Go through the data below. List every line that holds the word "part".

[Begin]

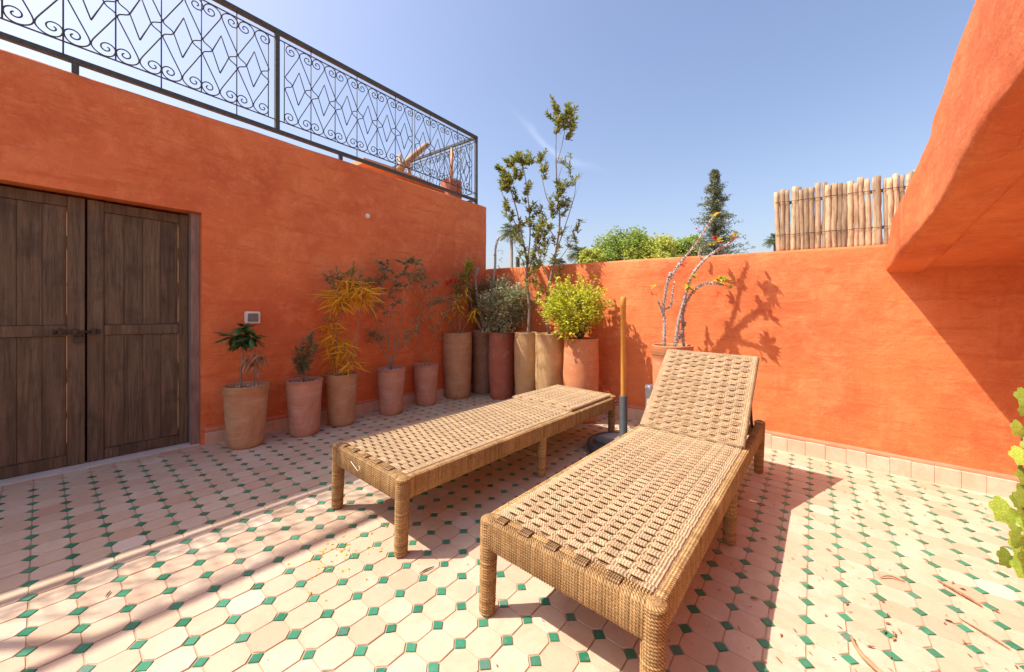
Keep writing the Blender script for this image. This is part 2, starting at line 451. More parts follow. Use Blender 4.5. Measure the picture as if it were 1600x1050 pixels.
# ------------------------------------------------------------------ terrace floor
PITCH = 0.100670 * 1.3
TX, TY = -0.77831 * 1.3, -1.22351 * 1.3
FX0, FX1, FY0, FY1 = -3.0, 4.5, -2.4, 4.42
fb = MB()
fb.box(FX0, FX1, FY0, FY1, -.30, -.0045, fn=P)
floor = fb.obj('floor', M['grout'], kind='structure')
def tile_proto(ring, inset, rnd_):
    mb = MB(); n = len(ring)
    for (x, y) in ring: mb.v.append((x, y, -.006))
    for (x, y) in ring:
        l = sqrt(x * x + y * y); mb.v.append((x * (1 - .0012 / l), y * (1 - .0012 / l), -.0018))
    for (x, y) in ring:
        l = sqrt(x * x + y * y); mb.v.append((x * (1 - inset / l), y * (1 - inset / l), 0))
    for b in (0, n):
        for k in range(n): mb.face((b + k, b + (k + 1) % n, b + n + (k + 1) % n, b + n + k), smooth=False)
    mb.face([2 * n + k for k in range(n)])
    return mb
gq = 0.0290; gap = 0.0010; hp = PITCH / 2
def oct_ring():
    a = hp - gap; c = gq + gap * .6
    pts = [(a, -a + c), (a, a - c), (a - c, a), (-a + c, a), (-a, a - c), (-a, -a + c), (-a + c, -a), (a - c, -a)]
    return [(x, y) for x, y in pts]
def sq_ring():
    a = gq - gap * 1.3
    return [(a, 0), (0, a), (-a, 0), (0, -a)]
octs, sqs = [], []
for i in range(-16, 30):
    for j in range(-23, 36):
        x, y = i * PITCH - TX, -j * PITCH - TY
        if FX0 < x < FX1 - .005 and FY0 < y < 4.15: sqs.append((x, y))
        x += hp; y += hp
        if FX0 + hp < x < FX1 + .02 and FY0 + hp < y < 4.40: octs.append((x, y))
def vis(x, y):
    r = x * RT.x + y * RT.y; d = x * DV.x + y * DV.y
    if d < .3: return False
    px = 800 + 587.8 * r / d; py = 483 + 587.8 * (1.3 - F(x, y)) / d
    return -40 < px < 1640 and py < 1110
def floor_tiles(cs, ring, inset, name, m, jit, wob):
    protos = []
    for q in range(9):
        mb = tile_proto([(x * (1 + R.uniform(-wob, .3 * wob)), y * (1 + R.uniform(-wob, .3 * wob))) for x, y in ring], inset, 0)
        protos.append(mb)
    near = sorted([c for c in cs if vis(*c)], key=lambda c: c[0] ** 2 + c[1] ** 2)[:300]
    ns = set(near)
    meshes = [p.mesh(name, m) for p in protos]
    def tr(x, y):
        dz = R.uniform(-.0013, .0011)
        return Matrix.Translation(P(x, y, dz)) @ TILT @ Matrix.Rotation(R.uniform(-jit, jit), 4, 'Z') @ \
            Matrix.Rotation(R.uniform(-.012, .012), 4, 'X') @ Matrix.Rotation(R.uniform(-.012, .012), 4, 'Y')
    for c in near:
        link(name, meshes[R.randrange(9)], floor, mat=tr(*c))
    mb = MB()
    for c in cs:
        if c in ns: continue
        pr = protos[R.randrange(9)]; T = tr(*c); b = len(mb.v)
        mb.v += [tuple(T @ Vector(v)) for v in pr.v]
        for f in pr.f: mb.face([b + i for i in f])
    mb.obj(name + 's_beyond', m, floor, kind='stuff')
floor_tiles(octs, oct_ring(), .0024, 'octagonal_tile', M['octagon'], .014, .018)
floor_tiles(sqs, sq_ring(), .0018, 'green_tile', M['green'], .09, .14)

# ------------------------------------------------------------------ plaster solids
def slice_grid(bm, step, lo, hi):
    for axn in range(3):
        k = math.ceil(lo[axn] / step + 1e-6)
        while k * step < hi[axn] - 1e-4:
            co = Vector((0, 0, 0)); co[axn] = k * step; no = Vector((0, 0, 0)); no[axn] = 1
            bmesh.ops.bisect_plane(bm, geom=bm.verts[:] + bm.edges[:] + bm.faces[:], plane_co=co, plane_no=no)
            k += 1
def plaster_solid(name, poly, h0, h1, bev, step, amp, axis='Z', fn=None, no_bev=None):
    """extrude poly ((a,b) list) along an axis, round its edges, slice it up and make it uneven"""
    bm = bmesh.new()
    def mk(a, b, c): return (a, b, c) if axis == 'Z' else (a, c, b)
    lo = [bm.verts.new(mk(a, b, h0)) for a, b in poly]; hi = [bm.verts.new(mk(a, b, h1)) for a, b in poly]
    n = len(poly)
    bm.faces.new(lo[::-1]); bm.faces.new(hi)
    for k in range(n): bm.faces.new((lo[k], lo[(k + 1) % n], hi[(k + 1) % n], hi[k]))
    bmesh.ops.recalc_face_normals(bm, faces=bm.faces[:])
    if bev:
        ed = [e for e in bm.edges if (no_bev is None or not no_bev(e))]
        bmesh.ops.bevel(bm, geom=ed, offset=bev, segments=3, profile=.5, affect='EDGES', clamp_overlap=True)
    L = [min(v.co[i] for v in bm.verts) for i in range(3)]; H = [max(v.co[i] for v in bm.verts) for i in range(3)]
    slice_grid(bm, step, L, H)
    bmesh.ops.triangulate(bm, faces=[f for f in bm.faces if len(f.verts) > 4])
    bm.normal_update()
    for v in bm.verts:
        q = v.co
        d = noise.noise(q * 1.7) * amp + noise.noise(q * 5.1 + Vector((3, 1, 7))) * amp * .45
        v.co = q + v.normal * d
    for v in bm.verts:
        x, y, z = v.co
        v.co = P(x, y, z)
    for f in bm.faces: f.smooth = True
    me = bpy.data.meshes.new(name); bm.to_mesh(me); bm.free()
    me.materials.append(M['plaster'])
    try: me.set_sharp_from_angle(angle=radians(40))
    except Exception: pass
    return me

LY0, LY1 = 4.30, 4.19                 # face of the left wall, slightly off square
# building on the left: plan outline with the door opening in its lower storey
DX0, DX1, DH = -.47, .895, 2.085
house = empty('rendered_building', 'orange plastered lower building with a flat roof terrace and double wooden doors', 'building', P(0, 4.3, 0))
def hp_(me, name, label=None):
    o = link(name, me, None)
    o.parent = house; o.matrix_parent_inverse = Matrix.Translation(P(0, 4.3, 0)).inverted()
    return o
def ly(x): return LY0 + (LY1 - LY0) * (x - 0) / 4.5
plan = [(-3.2, ly(-3.2)), (4.58, ly(4.58)), (4.58, 9.0), (-3.2, 9.0)]
wall_me = plaster_solid('wall', plan, -.30, 2.972, .03, .16, .012)
wall_left = hp_(wall_me, 'wall')
# cut the doorway
ct = MB(); ct.box(DX0, DX1, 4.0, 6.5, -.2, DH, fn=P)
cutter = ct.obj('doorway_cutter', M['plaster'])
cutter.parent = house; cutter.matrix_parent_inverse = Matrix.Translation(P(0, 4.3, 0)).inverted()
bpy.context.view_layer.update()
md = wall_left.modifiers.new('doorway', 'BOOLEAN'); md.object = cutter; md.operation = 'DIFFERENCE'; md.solver = 'EXACT'
dg = bpy.context.evaluated_depsgraph_get()
newme = bpy.data.meshes.new_from_object(wall_left.evaluated_get(dg))
wall_left.modifiers.clear(); wall_left.data = newme
bpy.data.objects.remove(cutter)
for p_ in newme.polygons: p_.use_smooth = True
try: newme.set_sharp_from_angle(angle=radians(35))
except Exception: pass

# door jamb planks and threshold
DP = Matrix.Translation(P(0, 4.42, 0))
def part(mb, name, m, parent, base=None, **kw):
    o = mb.obj(name, m, None, **kw)
    o.parent = parent
    mw = Matrix.Identity(4); q = parent
    o.matrix_parent_inverse = WM[parent.name].inverted()
    WM[o.name] = Matrix.Identity(4)
    return o
WM = {}
def reg(o, mat_): WM[o.name] = mat_.copy(); return o
reg(house, Matrix.Translation(P(0, 4.3, 0)))
mb = MB(); mb.box(.832, .893, 4.335, 4.44, .0, 2.083, fn=P); part(mb, 'door_jamb', M['jamb'], house)
mb = MB(); mb.box(-.468, -.407, 4.335, 4.44, .0, 2.083, fn=P); part(mb, 'door_jamb', M['jamb'], house)
mb = MB(); mb.box(-.46, .89, 4.31, 4.49, -.02, .006, fn=P); part(mb, 'threshold', M['cement'], house)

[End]

_Written solution_.
Keep writing the Blender script for this image. This is part 2, starting at line 451. More parts follow. Use Blender 4.5. Measure the picture as if it were 1600x1050 pixels.
def part(mb, name, m, parent, base=None, **kw):
mb = MB(); mb.box(.832, .893, 4.335, 4.44, .0, 2.083, fn=P); part(mb, 'door_jamb', M['jamb'], house)
mb = MB(); mb.box(-.468, -.407, 4.335, 4.44, .0, 2.083, fn=P); part(mb, 'door_jamb', M['jamb'], house)
mb = MB(); mb.box(-.46, .89, 4.31, 4.49, -.02, .006, fn=P); part(mb, 'threshold', M['cement'], house)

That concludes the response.